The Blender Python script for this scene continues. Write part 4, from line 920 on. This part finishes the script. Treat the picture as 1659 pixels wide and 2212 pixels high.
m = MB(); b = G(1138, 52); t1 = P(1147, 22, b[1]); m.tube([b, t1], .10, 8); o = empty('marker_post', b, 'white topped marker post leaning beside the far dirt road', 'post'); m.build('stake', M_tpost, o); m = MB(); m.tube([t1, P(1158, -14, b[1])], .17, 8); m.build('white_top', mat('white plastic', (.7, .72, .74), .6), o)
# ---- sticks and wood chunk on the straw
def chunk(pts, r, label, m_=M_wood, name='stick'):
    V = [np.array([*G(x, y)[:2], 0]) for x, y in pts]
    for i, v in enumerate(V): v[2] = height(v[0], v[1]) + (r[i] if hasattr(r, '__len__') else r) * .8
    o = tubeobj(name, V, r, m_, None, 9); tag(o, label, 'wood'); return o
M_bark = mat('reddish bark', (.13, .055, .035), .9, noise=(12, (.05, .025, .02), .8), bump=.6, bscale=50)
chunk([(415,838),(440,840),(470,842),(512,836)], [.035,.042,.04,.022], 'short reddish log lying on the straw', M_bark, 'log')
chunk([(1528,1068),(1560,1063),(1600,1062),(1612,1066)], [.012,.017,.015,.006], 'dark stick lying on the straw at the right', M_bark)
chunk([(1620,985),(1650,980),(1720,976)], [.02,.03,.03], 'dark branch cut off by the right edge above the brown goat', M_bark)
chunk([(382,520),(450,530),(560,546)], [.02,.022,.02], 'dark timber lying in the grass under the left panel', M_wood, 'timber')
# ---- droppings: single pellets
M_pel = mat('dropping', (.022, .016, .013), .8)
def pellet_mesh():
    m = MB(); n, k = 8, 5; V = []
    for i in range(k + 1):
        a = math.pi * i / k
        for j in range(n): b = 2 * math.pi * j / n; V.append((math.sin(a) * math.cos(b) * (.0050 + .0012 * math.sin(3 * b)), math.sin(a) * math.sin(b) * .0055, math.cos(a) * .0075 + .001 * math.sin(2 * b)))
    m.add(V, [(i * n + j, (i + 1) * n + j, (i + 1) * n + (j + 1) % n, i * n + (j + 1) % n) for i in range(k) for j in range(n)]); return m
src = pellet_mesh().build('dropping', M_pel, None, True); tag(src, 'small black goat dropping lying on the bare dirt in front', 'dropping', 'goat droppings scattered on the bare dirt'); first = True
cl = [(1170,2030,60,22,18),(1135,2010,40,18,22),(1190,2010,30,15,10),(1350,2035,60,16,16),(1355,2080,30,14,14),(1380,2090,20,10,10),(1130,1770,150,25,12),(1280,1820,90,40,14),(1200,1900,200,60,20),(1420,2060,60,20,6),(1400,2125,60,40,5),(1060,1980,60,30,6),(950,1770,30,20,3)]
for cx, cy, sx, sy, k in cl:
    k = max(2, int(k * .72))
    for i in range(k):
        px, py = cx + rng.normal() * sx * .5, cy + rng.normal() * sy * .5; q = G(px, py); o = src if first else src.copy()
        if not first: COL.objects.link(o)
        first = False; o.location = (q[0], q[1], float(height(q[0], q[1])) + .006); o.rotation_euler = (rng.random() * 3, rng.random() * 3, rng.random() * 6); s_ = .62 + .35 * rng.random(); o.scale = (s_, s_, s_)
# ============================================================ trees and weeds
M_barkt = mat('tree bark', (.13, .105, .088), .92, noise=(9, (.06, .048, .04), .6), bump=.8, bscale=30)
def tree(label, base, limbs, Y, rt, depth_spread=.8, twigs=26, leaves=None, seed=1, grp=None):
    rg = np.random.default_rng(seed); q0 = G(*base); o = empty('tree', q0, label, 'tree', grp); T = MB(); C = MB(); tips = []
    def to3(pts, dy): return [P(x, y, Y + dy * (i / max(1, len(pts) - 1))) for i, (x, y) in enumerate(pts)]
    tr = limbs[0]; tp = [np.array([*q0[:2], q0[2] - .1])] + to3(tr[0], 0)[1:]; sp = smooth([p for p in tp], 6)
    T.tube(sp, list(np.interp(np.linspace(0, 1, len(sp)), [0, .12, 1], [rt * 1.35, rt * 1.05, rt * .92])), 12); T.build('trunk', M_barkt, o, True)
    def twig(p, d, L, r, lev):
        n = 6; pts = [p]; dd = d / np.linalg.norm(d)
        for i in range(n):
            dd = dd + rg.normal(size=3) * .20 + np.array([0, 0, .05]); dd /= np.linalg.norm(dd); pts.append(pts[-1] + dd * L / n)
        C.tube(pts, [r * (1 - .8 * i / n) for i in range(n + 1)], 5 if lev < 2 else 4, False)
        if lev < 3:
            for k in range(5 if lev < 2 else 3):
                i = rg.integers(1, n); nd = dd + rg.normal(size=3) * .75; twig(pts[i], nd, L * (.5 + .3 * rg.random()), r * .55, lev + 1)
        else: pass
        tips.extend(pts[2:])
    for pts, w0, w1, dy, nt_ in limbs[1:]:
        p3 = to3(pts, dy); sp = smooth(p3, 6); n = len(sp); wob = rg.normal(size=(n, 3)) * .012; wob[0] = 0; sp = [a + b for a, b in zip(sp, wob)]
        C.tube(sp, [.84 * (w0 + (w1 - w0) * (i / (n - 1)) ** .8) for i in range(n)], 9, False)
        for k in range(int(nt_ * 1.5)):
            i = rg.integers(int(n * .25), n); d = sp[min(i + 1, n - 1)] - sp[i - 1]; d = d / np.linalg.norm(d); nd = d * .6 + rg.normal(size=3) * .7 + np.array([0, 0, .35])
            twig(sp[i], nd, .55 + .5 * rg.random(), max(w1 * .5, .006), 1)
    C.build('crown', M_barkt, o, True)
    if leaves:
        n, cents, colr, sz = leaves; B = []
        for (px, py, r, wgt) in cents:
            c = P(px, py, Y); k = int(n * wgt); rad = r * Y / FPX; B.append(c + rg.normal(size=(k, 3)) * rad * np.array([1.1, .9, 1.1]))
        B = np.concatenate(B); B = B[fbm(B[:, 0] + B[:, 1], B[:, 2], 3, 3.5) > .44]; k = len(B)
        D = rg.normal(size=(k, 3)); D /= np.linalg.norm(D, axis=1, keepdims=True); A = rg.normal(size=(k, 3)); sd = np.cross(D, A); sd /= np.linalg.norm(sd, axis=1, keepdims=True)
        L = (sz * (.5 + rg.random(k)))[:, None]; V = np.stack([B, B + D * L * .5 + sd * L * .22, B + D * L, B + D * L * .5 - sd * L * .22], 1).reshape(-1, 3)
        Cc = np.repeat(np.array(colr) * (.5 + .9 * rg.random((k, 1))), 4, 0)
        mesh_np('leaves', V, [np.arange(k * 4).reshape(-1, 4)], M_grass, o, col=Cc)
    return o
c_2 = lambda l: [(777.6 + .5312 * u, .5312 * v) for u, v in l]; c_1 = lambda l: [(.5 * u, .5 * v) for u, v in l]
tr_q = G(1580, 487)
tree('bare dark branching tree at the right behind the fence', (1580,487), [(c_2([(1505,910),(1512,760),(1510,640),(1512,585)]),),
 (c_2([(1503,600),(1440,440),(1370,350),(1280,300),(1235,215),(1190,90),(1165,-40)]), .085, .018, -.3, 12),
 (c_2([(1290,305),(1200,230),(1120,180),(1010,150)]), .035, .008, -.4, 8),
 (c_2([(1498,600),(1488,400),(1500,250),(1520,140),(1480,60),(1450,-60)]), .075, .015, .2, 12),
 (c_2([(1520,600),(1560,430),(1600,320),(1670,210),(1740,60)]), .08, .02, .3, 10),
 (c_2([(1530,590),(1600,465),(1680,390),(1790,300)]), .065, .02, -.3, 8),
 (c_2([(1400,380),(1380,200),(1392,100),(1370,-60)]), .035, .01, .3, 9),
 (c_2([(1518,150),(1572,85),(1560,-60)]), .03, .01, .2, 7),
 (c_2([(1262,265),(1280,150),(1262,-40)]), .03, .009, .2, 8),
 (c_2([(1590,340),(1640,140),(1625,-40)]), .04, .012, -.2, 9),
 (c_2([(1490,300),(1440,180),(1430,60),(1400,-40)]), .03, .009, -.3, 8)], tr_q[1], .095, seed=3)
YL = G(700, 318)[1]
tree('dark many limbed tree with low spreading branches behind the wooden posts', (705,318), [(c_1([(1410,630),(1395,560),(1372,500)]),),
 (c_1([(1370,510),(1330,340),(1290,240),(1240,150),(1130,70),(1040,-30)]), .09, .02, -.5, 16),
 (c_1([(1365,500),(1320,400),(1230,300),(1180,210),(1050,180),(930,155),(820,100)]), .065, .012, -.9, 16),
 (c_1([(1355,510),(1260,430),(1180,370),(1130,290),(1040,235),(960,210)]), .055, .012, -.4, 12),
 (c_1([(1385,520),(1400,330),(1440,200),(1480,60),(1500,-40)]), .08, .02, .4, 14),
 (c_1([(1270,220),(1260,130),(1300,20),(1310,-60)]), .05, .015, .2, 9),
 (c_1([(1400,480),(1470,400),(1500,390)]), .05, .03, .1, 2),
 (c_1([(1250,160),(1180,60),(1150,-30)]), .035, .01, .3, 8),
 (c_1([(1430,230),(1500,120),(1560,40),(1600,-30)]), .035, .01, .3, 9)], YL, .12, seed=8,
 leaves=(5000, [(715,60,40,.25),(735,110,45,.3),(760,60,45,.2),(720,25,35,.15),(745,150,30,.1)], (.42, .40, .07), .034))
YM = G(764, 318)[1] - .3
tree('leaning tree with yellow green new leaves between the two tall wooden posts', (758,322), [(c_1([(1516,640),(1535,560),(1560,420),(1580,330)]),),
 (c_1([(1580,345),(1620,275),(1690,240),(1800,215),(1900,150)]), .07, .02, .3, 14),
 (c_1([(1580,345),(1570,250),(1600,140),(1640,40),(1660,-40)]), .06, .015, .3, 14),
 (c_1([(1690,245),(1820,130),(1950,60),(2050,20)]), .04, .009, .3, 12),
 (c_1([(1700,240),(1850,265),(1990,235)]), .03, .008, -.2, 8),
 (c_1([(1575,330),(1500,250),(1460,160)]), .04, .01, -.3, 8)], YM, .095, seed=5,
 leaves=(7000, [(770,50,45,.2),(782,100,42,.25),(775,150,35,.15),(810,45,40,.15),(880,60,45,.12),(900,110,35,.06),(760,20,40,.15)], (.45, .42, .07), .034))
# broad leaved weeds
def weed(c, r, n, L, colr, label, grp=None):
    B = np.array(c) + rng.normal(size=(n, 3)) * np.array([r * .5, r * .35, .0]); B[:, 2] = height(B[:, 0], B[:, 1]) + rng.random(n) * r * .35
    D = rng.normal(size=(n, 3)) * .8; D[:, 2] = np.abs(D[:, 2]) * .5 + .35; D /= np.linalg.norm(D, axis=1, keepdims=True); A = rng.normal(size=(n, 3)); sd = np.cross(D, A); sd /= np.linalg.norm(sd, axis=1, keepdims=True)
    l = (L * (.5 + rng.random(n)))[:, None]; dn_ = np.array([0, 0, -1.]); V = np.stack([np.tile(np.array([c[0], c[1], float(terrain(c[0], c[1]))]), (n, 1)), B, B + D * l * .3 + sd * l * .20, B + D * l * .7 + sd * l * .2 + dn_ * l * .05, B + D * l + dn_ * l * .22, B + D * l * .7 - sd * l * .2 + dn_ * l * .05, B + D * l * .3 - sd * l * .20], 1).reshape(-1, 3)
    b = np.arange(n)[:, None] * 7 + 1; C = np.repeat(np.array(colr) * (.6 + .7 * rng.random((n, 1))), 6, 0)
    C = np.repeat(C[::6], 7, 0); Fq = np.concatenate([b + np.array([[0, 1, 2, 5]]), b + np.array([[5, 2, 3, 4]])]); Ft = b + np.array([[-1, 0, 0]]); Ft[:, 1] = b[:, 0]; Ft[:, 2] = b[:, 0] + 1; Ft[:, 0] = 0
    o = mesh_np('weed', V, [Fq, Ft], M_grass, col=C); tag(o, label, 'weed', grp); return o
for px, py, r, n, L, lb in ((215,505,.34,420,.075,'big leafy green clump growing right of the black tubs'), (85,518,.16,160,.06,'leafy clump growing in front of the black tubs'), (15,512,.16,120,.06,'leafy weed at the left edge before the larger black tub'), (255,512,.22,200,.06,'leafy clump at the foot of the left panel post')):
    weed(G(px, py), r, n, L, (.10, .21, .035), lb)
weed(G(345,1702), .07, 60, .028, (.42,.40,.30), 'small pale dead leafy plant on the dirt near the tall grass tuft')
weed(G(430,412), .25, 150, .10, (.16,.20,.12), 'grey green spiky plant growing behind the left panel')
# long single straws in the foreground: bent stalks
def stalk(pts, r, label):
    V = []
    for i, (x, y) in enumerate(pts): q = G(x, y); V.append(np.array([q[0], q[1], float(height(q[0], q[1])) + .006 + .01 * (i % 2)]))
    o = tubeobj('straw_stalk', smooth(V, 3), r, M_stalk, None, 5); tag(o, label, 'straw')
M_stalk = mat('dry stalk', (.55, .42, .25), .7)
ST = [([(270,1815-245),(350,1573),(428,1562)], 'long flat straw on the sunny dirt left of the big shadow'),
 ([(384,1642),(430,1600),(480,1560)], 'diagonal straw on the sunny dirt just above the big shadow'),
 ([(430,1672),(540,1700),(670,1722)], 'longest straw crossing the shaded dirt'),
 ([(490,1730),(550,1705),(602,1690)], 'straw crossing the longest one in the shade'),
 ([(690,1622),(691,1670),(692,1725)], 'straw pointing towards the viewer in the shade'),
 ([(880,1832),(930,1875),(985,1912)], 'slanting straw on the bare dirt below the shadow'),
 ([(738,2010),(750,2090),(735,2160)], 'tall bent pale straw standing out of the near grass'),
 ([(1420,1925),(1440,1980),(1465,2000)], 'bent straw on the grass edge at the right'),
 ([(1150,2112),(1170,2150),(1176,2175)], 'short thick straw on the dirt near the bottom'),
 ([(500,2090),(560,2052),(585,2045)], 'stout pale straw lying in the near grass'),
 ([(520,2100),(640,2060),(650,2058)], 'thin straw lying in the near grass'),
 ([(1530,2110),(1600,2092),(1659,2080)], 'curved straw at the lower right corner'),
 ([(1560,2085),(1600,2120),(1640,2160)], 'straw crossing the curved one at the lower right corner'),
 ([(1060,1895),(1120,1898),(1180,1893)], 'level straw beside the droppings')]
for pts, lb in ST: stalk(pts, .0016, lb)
--
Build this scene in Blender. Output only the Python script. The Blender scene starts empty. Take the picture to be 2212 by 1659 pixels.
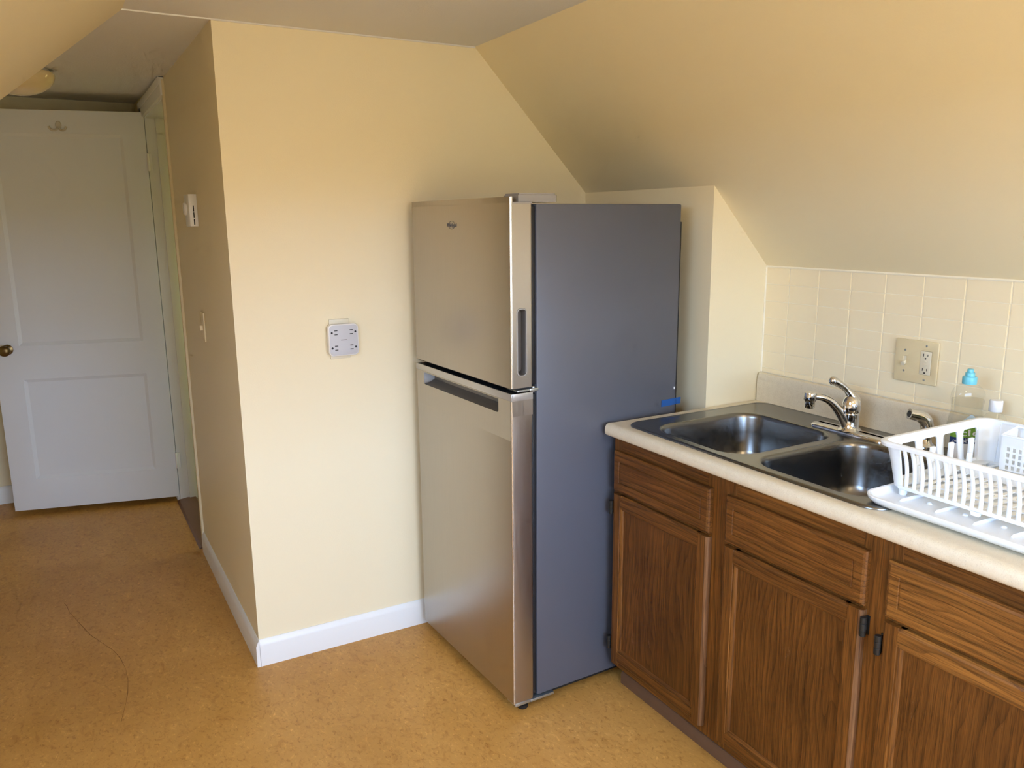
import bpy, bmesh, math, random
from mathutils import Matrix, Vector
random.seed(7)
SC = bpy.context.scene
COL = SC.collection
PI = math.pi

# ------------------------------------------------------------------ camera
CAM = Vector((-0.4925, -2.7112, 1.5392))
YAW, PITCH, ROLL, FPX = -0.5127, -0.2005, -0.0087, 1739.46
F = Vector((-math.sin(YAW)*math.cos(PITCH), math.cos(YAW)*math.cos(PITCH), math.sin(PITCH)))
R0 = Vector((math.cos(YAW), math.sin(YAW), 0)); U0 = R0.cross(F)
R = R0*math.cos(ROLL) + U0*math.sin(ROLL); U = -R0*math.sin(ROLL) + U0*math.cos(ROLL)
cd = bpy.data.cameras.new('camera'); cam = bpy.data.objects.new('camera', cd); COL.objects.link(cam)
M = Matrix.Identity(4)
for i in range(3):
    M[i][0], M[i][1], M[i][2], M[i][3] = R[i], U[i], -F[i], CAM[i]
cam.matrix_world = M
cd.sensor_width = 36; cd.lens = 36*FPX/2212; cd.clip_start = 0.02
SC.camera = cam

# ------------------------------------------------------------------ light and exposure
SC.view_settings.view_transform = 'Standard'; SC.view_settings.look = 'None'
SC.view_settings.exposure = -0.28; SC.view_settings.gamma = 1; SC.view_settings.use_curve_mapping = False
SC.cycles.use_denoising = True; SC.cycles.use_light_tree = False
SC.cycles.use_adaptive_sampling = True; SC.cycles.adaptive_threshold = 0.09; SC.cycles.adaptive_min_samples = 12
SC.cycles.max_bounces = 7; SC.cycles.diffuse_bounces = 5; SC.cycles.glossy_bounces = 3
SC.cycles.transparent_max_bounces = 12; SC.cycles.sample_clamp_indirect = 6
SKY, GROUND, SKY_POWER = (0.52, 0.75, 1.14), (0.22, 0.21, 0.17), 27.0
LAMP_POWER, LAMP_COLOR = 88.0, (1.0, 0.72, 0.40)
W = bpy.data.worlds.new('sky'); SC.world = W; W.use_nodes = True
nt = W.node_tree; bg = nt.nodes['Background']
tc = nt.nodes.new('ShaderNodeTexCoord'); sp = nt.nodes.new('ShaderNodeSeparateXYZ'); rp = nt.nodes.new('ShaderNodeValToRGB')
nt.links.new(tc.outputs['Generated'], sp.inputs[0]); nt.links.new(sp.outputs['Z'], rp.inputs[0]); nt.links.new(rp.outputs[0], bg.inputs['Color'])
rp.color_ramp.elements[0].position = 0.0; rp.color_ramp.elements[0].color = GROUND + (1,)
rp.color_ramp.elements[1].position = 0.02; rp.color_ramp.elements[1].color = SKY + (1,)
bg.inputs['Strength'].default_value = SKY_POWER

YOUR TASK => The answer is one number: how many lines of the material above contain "Python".

RESULT FOR THIS TASK => 2